**** AVAILABLE DATA ****
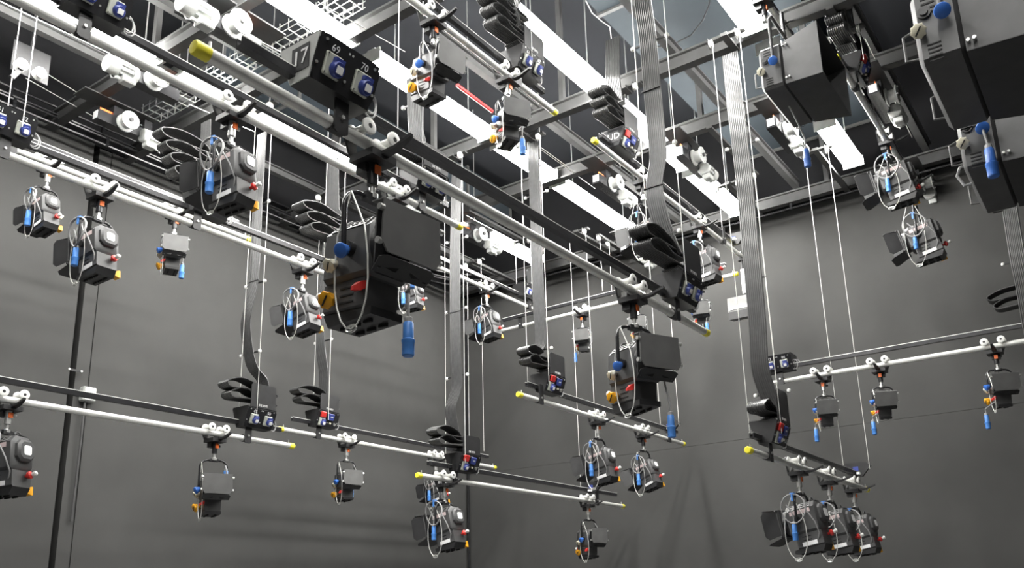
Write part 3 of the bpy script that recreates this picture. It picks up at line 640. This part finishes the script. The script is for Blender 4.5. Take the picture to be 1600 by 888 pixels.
# ------------------------------------------------------------------ socket boxes
def txt(parent, s, size, m, mx, name='number'):
    return ob(name, text_mesh(s, size, m), parent, mx)
SB_W = .29
def box_prof(): return [(-.115, .165), (-.055, .0), (.045, .0), (.105, .165)]
FA = math.atan2(.06, .165)
def front_mx(u, v): # point on slanted front: u along bar, v up the slope from bottom
    L = math.hypot(.06, .165)
    n = V((0, -.165, -.06)).normalized(); upv = V((0, -.06, .165)).normalized()
    o = V((u, -.055, 0))+upv*v+n*.001
    xa = V((1, 0, 0)); return MX(((xa.x, upv.x, n.x, o.x), (xa.y, upv.y, n.y, o.y), (xa.z, upv.z, n.z, o.z), (0, 0, 0, 1)))
def socket_box(key, px, label, nums=('', ''), end=None, shield=False, style='blue', one=False, s=1.0, loops=None, name='DE SISTI', shield_h=.17):
    p, dv, L, ang, bt = BARS[key]; q = onbar(key, px)
    side = 1 if abs(dv.x) > .5 else 1
    t = thing('socket_box', label, 'socket box', q+V((0, 0, .092)), ang, 'socket boxes on the bars')
    rot = MX.Identity(4)
    def P(nm, key_, fn, m, par=t, mx=None, smooth=False): return ob(nm, cm(key_, fn, m, smooth), par, (mx if mx is not None else rot))
    P('housing', 'sb_house', lambda b: b.prism(box_prof(), -SB_W/2, SB_W/2), BLACK)
    c = .03; Ls = math.hypot(.06, .165)
    P('front_plate', 'sb_front', lambda b: b.loft([[V((u, v, z)) for u, v in ((-.135, 0), (.135, 0), (.15, .05), (.15, .15), (.12, .176), (-.12, .176), (-.15, .15), (-.15, .05))] for z in (0, .005)]), BLACKG, t, front_mx(0, 0))
    for (u, v) in ((-.138, .06), (.138, .06), (-.12, .155), (.12, .155), (0, .05)):
        P('screw', 'sb_screw', lambda b: b.cyl((0, 0, .004), (0, 0, .009), .006, 8), STAIN, t, front_mx(u, v))
    for u in (-.008, .008): P('vent_hole', 'sb_hole', lambda b: b.cyl((0, 0, .004), (0, 0, .0065), .005, 8), LGREY, t, front_mx(u, .152))
    def socket(u, v):
        so = P('socket', 'sb_sock', lambda b: b.cbox((0, 0, .011), (.080, .086, .014), .005), SOCK, t, front_mx(u, v))
        P('socket_lid', 'sb_lid', lambda b: (b.lathe((.012, -.008, .016), (.1, -.12, 1), [(0, .030), (.018, .030), (.024, .026)], 20), b.box((.012, .022, .026), (.042, .016, .024))), BLUED, so, MX.Identity(4), True)
        P('socket_window', 'sb_win', lambda b: b.cbox((.014, -.012, .042), (.03, .028, .004), .001), LABEL, so, MX.Identity(4))
        for a in (-1, 1):
            for b2 in (-1, 1): P('screw', 'sb_ss', lambda b: b.cyl((0, 0, 0), (0, 0, .003), .003, 6), STEEL, so, T(a*.033, b2*.035, .018))
    if style == 'blue':
        us = (-.072, .072) if not one else (-.085,)
        for i, u in enumerate(us):
            socket(u, .075)
            if nums[i]: txt(t, nums[i], .038, LABEL, front_mx(u+.0, .139) @ T(0, 0, .0055))
    else:
        socket(-.078, .052)
        P('red_socket', 'sb_red', lambda b: b.cbox((0, 0, .014), (.07, .06, .02), .005), RED, t, front_mx(-.078, .13))
        P('blue_socket', 'sb_blu', lambda b: (b.cbox((0, 0, .013), (.075, .07, .016), .005)), BLUED, t, front_mx(.035, .115))
        txt(t, 'ON', .02, LABEL, front_mx(.035, .115) @ T(0, 0, .022), 'lettering')
        P('toggle', 'sb_tog', lambda b: b.cyl((0, 0, .004), (0, 0, .02), .009, 10), CREAM, t, front_mx(.04, .05))
        P('data_socket', 'sb_dat', lambda b: b.cyl((0, 0, .004), (0, 0, .016), .015, 14), STAIN, t, front_mx(.105, .045))
    if end:
        ep = P('end_plate', 'sb_end', lambda b: b.prism([(-.113, .163), (-.056, .002), (.044, .002), (.103, .163)], -SB_W/2-.006, -SB_W/2), LGREY if end[1] else BLACKG)
        npl = P('number_plate', 'sb_np', lambda b: b.box((-SB_W/2-.0075, -.013, .088), (.003, .092, .10)), BLACK, ep, MX.Identity(4))
        m4 = MX(((0, 0, -1, -SB_W/2-.0095), (-1, 0, 0, -.013), (0, 1, 0, .088), (0, 0, 0, 1)))
        txt(npl, end[0], .085, LABEL, m4)
    if shield:
        sh = P('cable_shield', 'sb_sh%.2f' % shield_h, lambda b: b.loft([[V((u, yy, z)) for u, z in ((-.13, .15), (.13, .15), (.13, .15+shield_h), (.115, .17+shield_h), (-.115, .17+shield_h), (-.13, .15+shield_h))] for yy in (-.118, -.113)]), BLACK)
        txt(sh, name, .026, LABEL, MX(((1, 0, 0, 0), (0, 0, -1, -.1185), (0, 1, 0, .185), (0, 0, 0, 1))), 'lettering')
    P('basket', 'sb_bask', lambda b: (b.box((0, .10, .17), (.28, .006, .02)), b.box((-.14, 0, .168), (.006, .2, .016)), b.box((.14, 0, .168), (.006, .2, .016))), BLACK)
    # small flex loops at the end
    fl = MB()
    for k in range(2):
        n = 12; fl.tube([(.16+.035*math.sin(2*math.pi*i/n)+.02*k, -.05+.02*k, .05-.0*k+.05*math.cos(2*math.pi*i/n)) for i in range(n)], .004, 5, True)
    ob('flex_loop', fl.mesh('flex_loop', GREYC), t)
    return t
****
### EXERCISE INSTRUCTIONS
Your task is an exact transcription of all the data, minus the pictures.

### WORKED ANSWER
Write part 3 of the bpy script that recreates this picture. It picks up at line 640. This part finishes the script. The script is for Blender 4.5. Take the picture to be 1600 by 888 pixels.
# ------------------------------------------------------------------ socket boxes
def txt(parent, s, size, m, mx, name='number'):
    return ob(name, text_mesh(s, size, m), parent, mx)
SB_W = .29
def box_prof(): return [(-.115, .165), (-.055, .0), (.045, .0), (.105, .165)]
FA = math.atan2(.06, .165)
def front_mx(u, v): # point on slanted front: u along bar, v up the slope from bottom
    L = math.hypot(.06, .165)
    n = V((0, -.165, -.06)).normalized(); upv = V((0, -.06, .165)).normalized()
    o = V((u, -.055, 0))+upv*v+n*.001
    xa = V((1, 0, 0)); return MX(((xa.x, upv.x, n.x, o.x), (xa.y, upv.y, n.y, o.y), (xa.z, upv.z, n.z, o.z), (0, 0, 0, 1)))
def socket_box(key, px, label, nums=('', ''), end=None, shield=False, style='blue', one=False, s=1.0, loops=None, name='DE SISTI', shield_h=.17):
    p, dv, L, ang, bt = BARS[key]; q = onbar(key, px)
    side = 1 if abs(dv.x) > .5 else 1
    t = thing('socket_box', label, 'socket box', q+V((0, 0, .092)), ang, 'socket boxes on the bars')
    rot = MX.Identity(4)
    def P(nm, key_, fn, m, par=t, mx=None, smooth=False): return ob(nm, cm(key_, fn, m, smooth), par, (mx if mx is not None else rot))
    P('housing', 'sb_house', lambda b: b.prism(box_prof(), -SB_W/2, SB_W/2), BLACK)
    c = .03; Ls = math.hypot(.06, .165)
    P('front_plate', 'sb_front', lambda b: b.loft([[V((u, v, z)) for u, v in ((-.135, 0), (.135, 0), (.15, .05), (.15, .15), (.12, .176), (-.12, .176), (-.15, .15), (-.15, .05))] for z in (0, .005)]), BLACKG, t, front_mx(0, 0))
    for (u, v) in ((-.138, .06), (.138, .06), (-.12, .155), (.12, .155), (0, .05)):
        P('screw', 'sb_screw', lambda b: b.cyl((0, 0, .004), (0, 0, .009), .006, 8), STAIN, t, front_mx(u, v))
    for u in (-.008, .008): P('vent_hole', 'sb_hole', lambda b: b.cyl((0, 0, .004), (0, 0, .0065), .005, 8), LGREY, t, front_mx(u, .152))
    def socket(u, v):
        so = P('socket', 'sb_sock', lambda b: b.cbox((0, 0, .011), (.080, .086, .014), .005), SOCK, t, front_mx(u, v))
        P('socket_lid', 'sb_lid', lambda b: (b.lathe((.012, -.008, .016), (.1, -.12, 1), [(0, .030), (.018, .030), (.024, .026)], 20), b.box((.012, .022, .026), (.042, .016, .024))), BLUED, so, MX.Identity(4), True)
        P('socket_window', 'sb_win', lambda b: b.cbox((.014, -.012, .042), (.03, .028, .004), .001), LABEL, so, MX.Identity(4))
        for a in (-1, 1):
            for b2 in (-1, 1): P('screw', 'sb_ss', lambda b: b.cyl((0, 0, 0), (0, 0, .003), .003, 6), STEEL, so, T(a*.033, b2*.035, .018))
    if style == 'blue':
        us = (-.072, .072) if not one else (-.085,)
        for i, u in enumerate(us):
            socket(u, .075)
            if nums[i]: txt(t, nums[i], .038, LABEL, front_mx(u+.0, .139) @ T(0, 0, .0055))
    else:
        socket(-.078, .052)
        P('red_socket', 'sb_red', lambda b: b.cbox((0, 0, .014), (.07, .06, .02), .005), RED, t, front_mx(-.078, .13))
        P('blue_socket', 'sb_blu', lambda b: (b.cbox((0, 0, .013), (.075, .07, .016), .005)), BLUED, t, front_mx(.035, .115))
        txt(t, 'ON', .02, LABEL, front_mx(.035, .115) @ T(0, 0, .022), 'lettering')
        P('toggle', 'sb_tog', lambda b: b.cyl((0, 0, .004), (0, 0, .02), .009, 10), CREAM, t, front_mx(.04, .05))
        P('data_socket', 'sb_dat', lambda b: b.cyl((0, 0, .004), (0, 0, .016), .015, 14), STAIN, t, front_mx(.105, .045))
    if end:
        ep = P('end_plate', 'sb_end', lambda b: b.prism([(-.113, .163), (-.056, .002), (.044, .002), (.103, .163)], -SB_W/2-.006, -SB_W/2), LGREY if end[1] else BLACKG)
        npl = P('number_plate', 'sb_np', lambda b: b.box((-SB_W/2-.0075, -.013, .088), (.003, .092, .10)), BLACK, ep, MX.Identity(4))
        m4 = MX(((0, 0, -1, -SB_W/2-.0095), (-1, 0, 0, -.013), (0, 1, 0, .088), (0, 0, 0, 1)))
        txt(npl, end[0], .085, LABEL, m4)
    if shield:
        sh = P('cable_shield', 'sb_sh%.2f' % shield_h, lambda b: b.loft([[V((u, yy, z)) for u, z in ((-.13, .15), (.13, .15), (.13, .15+shield_h), (.115, .17+shield_h), (-.115, .17+shield_h), (-.13, .15+shield_h))] for yy in (-.118, -.113)]), BLACK)
        txt(sh, name, .026, LABEL, MX(((1, 0, 0, 0), (0, 0, -1, -.1185), (0, 1, 0, .185), (0, 0, 0, 1))), 'lettering')
    P('basket', 'sb_bask', lambda b: (b.box((0, .10, .17), (.28, .006, .02)), b.box((-.14, 0, .168), (.006, .2, .016)), b.box((.14, 0, .168), (.006, .2, .016))), BLACK)
    # small flex loops at the end
    fl = MB()
    for k in range(2):
        n = 12; fl.tube([(.16+.035*math.sin(2*math.pi*i/n)+.02*k, -.05+.02*k, .05-.0*k+.05*math.cos(2*math.pi*i/n)) for i in range(n)], .004, 5, True)
    ob('flex_loop', fl.mesh('flex_loop', GREYC), t)
    return t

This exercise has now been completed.